Output, word for word, every line from the start of the listing down to and including the line that contains "rnd = random.Random(7)"; include nothing else.

Entries with scene source code:
————

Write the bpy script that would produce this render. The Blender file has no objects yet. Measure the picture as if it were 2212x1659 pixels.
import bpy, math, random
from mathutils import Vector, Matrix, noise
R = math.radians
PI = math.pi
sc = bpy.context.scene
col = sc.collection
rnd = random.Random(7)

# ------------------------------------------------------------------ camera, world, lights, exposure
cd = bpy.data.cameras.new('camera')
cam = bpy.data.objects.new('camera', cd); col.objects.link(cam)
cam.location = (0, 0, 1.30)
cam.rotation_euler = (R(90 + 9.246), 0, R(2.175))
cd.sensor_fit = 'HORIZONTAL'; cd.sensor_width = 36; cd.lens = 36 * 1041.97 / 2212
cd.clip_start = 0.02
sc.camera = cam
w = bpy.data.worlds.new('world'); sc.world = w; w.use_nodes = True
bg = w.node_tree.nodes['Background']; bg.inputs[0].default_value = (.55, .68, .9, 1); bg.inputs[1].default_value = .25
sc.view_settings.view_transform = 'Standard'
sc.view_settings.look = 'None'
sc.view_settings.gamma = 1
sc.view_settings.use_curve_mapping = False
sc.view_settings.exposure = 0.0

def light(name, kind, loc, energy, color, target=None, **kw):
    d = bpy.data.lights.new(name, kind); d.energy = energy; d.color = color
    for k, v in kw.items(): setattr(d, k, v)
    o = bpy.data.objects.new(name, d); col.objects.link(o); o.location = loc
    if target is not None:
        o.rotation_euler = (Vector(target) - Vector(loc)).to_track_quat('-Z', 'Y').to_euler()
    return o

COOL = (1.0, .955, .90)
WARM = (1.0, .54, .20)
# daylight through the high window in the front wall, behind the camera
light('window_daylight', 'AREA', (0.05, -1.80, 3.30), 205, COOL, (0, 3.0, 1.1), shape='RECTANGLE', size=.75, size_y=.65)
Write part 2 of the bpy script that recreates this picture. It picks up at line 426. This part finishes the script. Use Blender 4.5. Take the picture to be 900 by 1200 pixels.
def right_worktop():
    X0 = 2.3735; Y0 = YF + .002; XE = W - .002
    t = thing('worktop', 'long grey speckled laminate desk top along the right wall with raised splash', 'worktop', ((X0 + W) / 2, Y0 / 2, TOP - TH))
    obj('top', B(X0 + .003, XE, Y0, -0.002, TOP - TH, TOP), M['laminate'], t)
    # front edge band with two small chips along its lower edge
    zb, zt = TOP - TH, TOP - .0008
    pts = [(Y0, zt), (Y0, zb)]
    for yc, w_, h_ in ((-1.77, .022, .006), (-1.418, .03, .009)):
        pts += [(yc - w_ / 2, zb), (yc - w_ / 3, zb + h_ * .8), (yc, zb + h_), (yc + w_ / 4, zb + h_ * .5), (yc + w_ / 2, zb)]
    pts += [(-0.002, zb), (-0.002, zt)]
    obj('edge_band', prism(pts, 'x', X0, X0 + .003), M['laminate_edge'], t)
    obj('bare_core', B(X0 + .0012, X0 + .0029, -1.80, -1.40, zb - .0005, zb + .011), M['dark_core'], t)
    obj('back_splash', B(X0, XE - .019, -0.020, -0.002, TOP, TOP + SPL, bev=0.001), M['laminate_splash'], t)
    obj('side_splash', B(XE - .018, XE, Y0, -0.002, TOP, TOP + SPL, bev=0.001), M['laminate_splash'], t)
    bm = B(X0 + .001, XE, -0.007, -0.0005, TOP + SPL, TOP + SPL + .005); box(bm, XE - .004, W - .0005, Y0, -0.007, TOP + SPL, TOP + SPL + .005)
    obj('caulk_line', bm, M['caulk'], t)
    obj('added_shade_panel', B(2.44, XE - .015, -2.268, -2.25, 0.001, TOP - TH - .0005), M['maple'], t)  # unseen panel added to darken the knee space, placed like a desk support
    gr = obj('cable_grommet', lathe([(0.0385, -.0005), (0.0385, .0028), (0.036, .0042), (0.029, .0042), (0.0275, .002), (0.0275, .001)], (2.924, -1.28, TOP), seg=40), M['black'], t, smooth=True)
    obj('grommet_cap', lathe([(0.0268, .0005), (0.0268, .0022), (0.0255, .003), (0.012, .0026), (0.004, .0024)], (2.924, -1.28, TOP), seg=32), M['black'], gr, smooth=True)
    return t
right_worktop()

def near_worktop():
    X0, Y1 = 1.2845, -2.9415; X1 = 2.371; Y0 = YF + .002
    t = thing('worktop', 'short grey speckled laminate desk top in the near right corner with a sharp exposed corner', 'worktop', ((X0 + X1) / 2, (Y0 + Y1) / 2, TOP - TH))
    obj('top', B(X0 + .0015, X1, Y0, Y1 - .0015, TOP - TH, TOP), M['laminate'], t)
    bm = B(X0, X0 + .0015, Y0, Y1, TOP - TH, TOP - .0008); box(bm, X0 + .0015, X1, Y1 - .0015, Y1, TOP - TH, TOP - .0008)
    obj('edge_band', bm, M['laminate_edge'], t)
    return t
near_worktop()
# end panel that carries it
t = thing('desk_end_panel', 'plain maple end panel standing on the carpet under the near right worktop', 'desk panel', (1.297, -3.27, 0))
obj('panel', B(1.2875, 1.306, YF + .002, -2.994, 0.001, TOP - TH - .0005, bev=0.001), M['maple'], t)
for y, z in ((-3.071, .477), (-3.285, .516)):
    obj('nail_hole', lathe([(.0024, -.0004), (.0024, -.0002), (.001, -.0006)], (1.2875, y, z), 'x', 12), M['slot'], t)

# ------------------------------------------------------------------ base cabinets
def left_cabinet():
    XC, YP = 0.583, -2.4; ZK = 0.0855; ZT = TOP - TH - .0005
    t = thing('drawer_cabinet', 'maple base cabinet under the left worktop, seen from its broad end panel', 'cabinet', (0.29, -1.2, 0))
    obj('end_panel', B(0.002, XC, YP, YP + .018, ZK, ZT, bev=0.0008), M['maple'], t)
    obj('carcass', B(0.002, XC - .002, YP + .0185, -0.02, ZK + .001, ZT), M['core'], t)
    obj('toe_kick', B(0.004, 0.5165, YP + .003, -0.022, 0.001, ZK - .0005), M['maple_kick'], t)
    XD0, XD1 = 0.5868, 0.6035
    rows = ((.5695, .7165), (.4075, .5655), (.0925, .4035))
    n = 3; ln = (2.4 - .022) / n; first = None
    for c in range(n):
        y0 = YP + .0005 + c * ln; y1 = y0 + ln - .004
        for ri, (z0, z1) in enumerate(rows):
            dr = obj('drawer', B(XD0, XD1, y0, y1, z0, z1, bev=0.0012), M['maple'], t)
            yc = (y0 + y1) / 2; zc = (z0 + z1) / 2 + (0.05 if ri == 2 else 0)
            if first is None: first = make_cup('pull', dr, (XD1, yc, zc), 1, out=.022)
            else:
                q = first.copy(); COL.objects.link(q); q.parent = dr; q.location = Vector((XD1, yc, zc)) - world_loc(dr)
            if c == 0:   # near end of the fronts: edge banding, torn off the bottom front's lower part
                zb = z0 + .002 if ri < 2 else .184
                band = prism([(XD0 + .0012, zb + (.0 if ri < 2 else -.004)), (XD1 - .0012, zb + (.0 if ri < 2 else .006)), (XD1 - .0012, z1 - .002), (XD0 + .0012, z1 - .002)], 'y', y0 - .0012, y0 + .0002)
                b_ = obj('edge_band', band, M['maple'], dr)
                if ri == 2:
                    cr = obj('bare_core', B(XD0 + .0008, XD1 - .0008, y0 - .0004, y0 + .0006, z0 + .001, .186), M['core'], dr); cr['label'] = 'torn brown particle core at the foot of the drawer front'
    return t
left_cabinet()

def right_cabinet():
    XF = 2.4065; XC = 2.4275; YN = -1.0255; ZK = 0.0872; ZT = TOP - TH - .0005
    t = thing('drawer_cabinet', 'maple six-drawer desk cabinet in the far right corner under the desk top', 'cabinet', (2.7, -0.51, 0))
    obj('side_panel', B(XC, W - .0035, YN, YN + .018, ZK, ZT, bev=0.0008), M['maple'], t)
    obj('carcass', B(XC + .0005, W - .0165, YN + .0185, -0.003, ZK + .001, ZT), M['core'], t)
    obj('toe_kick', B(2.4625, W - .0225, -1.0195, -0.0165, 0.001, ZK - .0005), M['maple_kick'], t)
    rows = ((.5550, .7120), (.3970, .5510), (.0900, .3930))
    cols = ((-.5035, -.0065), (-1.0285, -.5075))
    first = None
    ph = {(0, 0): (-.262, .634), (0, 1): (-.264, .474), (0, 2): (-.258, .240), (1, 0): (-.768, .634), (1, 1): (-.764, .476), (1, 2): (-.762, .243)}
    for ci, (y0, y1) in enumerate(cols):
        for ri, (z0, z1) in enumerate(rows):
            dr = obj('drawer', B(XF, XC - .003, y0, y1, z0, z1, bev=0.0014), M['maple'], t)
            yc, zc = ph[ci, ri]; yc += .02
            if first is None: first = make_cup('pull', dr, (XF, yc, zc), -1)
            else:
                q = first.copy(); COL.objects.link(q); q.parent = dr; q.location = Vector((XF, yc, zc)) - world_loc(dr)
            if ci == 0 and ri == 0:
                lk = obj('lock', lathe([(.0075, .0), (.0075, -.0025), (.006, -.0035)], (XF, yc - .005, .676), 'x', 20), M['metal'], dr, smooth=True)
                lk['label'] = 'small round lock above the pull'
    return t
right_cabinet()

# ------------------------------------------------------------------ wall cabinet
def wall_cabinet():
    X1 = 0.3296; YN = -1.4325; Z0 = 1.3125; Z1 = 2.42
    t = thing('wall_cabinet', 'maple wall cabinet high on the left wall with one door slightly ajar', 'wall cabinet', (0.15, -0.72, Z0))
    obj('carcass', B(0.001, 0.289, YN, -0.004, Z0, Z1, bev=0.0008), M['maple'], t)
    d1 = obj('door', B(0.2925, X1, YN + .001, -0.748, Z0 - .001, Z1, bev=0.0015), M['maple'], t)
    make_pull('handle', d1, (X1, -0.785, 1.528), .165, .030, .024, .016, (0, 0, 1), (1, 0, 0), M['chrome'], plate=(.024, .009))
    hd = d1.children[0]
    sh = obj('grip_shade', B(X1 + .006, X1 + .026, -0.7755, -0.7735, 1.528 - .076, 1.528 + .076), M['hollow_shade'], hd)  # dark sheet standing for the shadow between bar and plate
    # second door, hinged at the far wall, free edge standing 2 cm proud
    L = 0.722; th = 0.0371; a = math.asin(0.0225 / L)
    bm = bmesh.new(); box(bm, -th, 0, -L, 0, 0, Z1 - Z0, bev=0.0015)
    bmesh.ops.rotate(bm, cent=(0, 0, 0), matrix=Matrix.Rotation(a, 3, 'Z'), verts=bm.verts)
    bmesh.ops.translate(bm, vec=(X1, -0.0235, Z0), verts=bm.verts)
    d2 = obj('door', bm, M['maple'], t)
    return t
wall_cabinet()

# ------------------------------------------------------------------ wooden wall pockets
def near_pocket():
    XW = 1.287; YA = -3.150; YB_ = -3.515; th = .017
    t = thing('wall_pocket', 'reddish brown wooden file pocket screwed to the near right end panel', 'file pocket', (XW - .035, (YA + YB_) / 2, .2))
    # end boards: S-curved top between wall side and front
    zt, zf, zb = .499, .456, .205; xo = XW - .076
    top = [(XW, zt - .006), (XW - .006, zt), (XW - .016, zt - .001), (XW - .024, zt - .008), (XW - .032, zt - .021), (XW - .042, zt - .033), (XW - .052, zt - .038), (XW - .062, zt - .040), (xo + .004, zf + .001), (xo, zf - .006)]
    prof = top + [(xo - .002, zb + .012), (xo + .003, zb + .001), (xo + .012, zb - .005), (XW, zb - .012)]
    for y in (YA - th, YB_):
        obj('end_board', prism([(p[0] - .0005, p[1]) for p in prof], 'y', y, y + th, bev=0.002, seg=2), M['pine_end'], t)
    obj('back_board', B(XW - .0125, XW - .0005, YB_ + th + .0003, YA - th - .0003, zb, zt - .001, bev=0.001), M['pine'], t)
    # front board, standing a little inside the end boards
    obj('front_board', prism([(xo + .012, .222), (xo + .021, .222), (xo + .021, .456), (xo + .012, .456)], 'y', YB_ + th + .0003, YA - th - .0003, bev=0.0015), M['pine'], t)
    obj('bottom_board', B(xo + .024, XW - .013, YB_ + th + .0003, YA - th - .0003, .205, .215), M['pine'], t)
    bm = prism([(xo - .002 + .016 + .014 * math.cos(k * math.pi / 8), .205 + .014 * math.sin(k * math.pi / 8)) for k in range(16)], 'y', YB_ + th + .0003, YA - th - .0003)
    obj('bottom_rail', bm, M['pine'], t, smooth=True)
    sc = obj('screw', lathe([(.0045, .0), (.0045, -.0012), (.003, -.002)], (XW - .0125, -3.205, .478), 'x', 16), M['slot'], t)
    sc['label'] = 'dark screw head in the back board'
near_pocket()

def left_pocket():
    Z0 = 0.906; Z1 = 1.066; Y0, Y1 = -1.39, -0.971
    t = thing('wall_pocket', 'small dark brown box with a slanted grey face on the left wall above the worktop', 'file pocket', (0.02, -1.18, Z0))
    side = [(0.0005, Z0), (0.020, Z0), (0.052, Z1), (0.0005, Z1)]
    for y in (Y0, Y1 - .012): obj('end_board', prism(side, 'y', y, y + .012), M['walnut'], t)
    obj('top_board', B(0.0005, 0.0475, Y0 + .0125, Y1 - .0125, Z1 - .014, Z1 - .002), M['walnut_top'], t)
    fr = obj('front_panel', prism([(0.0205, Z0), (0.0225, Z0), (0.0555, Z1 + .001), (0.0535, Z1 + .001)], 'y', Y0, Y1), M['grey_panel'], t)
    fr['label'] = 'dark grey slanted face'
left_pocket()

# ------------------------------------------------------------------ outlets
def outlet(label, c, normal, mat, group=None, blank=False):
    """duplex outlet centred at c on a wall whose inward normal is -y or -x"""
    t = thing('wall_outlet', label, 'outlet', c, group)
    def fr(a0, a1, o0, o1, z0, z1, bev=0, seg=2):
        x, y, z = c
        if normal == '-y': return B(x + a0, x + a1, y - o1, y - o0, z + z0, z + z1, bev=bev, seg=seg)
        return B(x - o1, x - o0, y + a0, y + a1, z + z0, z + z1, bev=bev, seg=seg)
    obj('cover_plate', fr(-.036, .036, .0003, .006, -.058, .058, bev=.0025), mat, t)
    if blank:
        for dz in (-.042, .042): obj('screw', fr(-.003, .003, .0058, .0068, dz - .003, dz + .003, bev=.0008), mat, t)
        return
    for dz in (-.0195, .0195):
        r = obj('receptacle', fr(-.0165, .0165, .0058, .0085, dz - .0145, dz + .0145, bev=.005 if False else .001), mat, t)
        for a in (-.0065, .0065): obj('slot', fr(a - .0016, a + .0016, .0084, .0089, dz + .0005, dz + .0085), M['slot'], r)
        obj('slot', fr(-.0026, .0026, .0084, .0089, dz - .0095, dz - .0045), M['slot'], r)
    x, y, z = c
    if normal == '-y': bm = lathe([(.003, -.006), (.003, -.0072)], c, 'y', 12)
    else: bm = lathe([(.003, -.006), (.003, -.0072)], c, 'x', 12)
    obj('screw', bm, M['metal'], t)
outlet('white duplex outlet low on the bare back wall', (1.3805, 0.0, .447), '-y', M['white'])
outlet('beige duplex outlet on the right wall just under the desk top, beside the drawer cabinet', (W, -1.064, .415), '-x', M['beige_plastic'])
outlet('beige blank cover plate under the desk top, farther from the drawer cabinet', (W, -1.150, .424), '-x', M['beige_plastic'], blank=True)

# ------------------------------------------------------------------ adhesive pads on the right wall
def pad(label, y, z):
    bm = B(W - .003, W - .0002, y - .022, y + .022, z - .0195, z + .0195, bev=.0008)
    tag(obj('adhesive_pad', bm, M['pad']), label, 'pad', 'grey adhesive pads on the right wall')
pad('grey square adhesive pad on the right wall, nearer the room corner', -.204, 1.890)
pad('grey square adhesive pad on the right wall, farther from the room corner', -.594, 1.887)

————

Task solution:
Write the bpy script that would produce this render. The Blender file has no objects yet. Measure the picture as if it were 2212x1659 pixels.
import bpy, math, random
from mathutils import Vector, Matrix, noise
R = math.radians
PI = math.pi
sc = bpy.context.scene
col = sc.collection
rnd = random.Random(7)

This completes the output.